Taking a page from Newport of the Levee's Progressive Dinner , why not a Ft. Thomas Progressive Dinner this Spring? Appetizers at The Midway, followed by dinner at Ft. Thomas Pizza and dessert at Sarelli's?

Newport's version cost $30. I'm quite sure this could be organized and done for less that that. Thoughts?

Hope everyone has a good weekend. If you need help digging out, and live between Tower Hill and St. Catherine on N. Fort Thomas, let me know if I can help.

Wednesday, February 3, 2010

Renassaince District Making a Push Beyond Streetscape Improvements


I wanted to provide a quick update on efforts by the Renaissance Board in Fort Thomas to get some momentum for the Midway district beyond streetscape efforts that have been under construction for some months now.

2010 Renaissance goals focused on the Midway District include:
  • filling the district with thriving businesses 
  • creating more walking customers 
  • maintaining the businesses we already have.  
Each of the four committees (Design, Promotion, Organization, and Economic Restructuring) will be working on some facet of creating a vibrant business district.  The group has reached out to the Small Business Management program head at NKU for some additional support.  Debbie Buckley, the Renaissance Manager, would also love to hear from you the reader if you have any good ideas - feel free to let her know in the comments section below.


Among the specific development activities that are in process include:
  • A Midway Business District color brochure is being prepared to entice perspective owners with the goal to fill each and every available storefront in 2010.  
  • An application has been submitted for nearly $20,000 in grants through the Main Street program to bring signage to the District as well as signs on I-471.  Grants will be awarded in February.
Debbie indicates that "developing pride in the district is first and foremost in our minds.  We hope to change that mentality and create something that the entire City of Fort Thomas can be proud of and invite friends and family to visit."

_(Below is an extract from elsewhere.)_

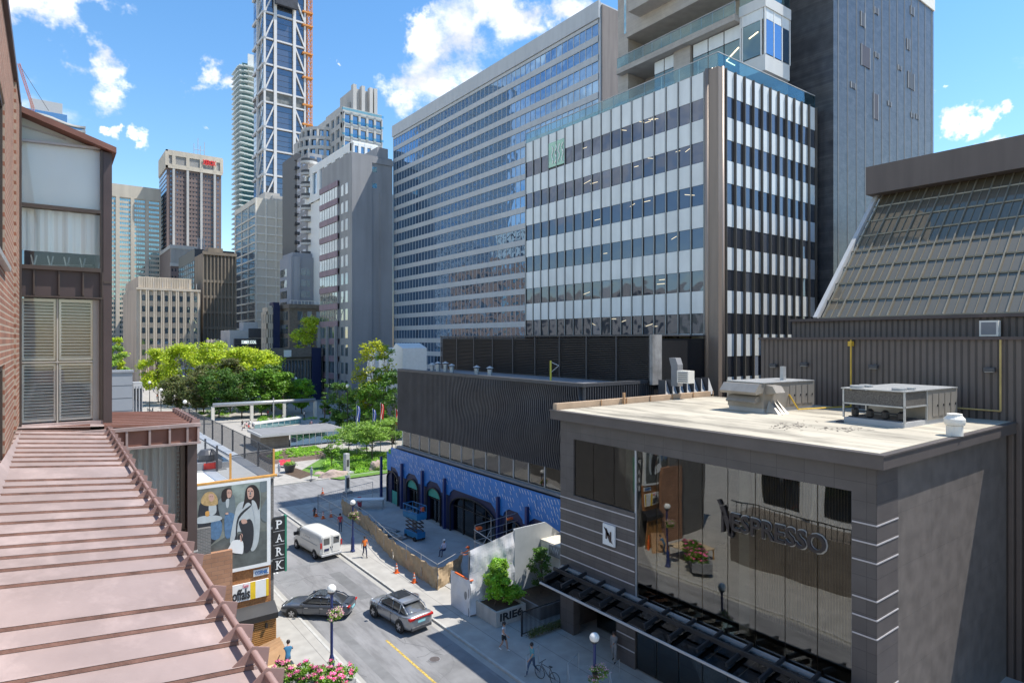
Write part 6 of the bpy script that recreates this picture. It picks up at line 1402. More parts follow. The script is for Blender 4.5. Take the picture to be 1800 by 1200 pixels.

"Our new museum is drawing dozens of people--largely from other areas of the tri-state.  Wouldn't it be great for museum workers to point out the district to those patrons and they would also become patrons of our businesses?  We have created the tourism draw--now it's time to create the business district that will entice them to return over and over again."

I do hope we are putting our hope on other draws beyond the museum.  While that may be drawing some traffic I have to think that those biking the trails in Tower Park could be an even bigger draw.  Additionally, upgraded programming at the amphitheater would bring families with children and tie-ins with Midway businesses could be a key part of that strategy.  Continued focus on the Earth Mother Market will also continue to draw people but only as long as they can continue to pull in vendors and expand hours of operation.

I applaud the efforts and it is important to have groups like this that include mostly volunteers and organized by a highly energetic Debbie Buckley that can be the driving force behind positive changes.  Elected officials and the city manager have shown an inability to get these districts moving in the right direction and it is up to the energy of this group and the creativity and connections of those serving on these groups to sustain the momentum.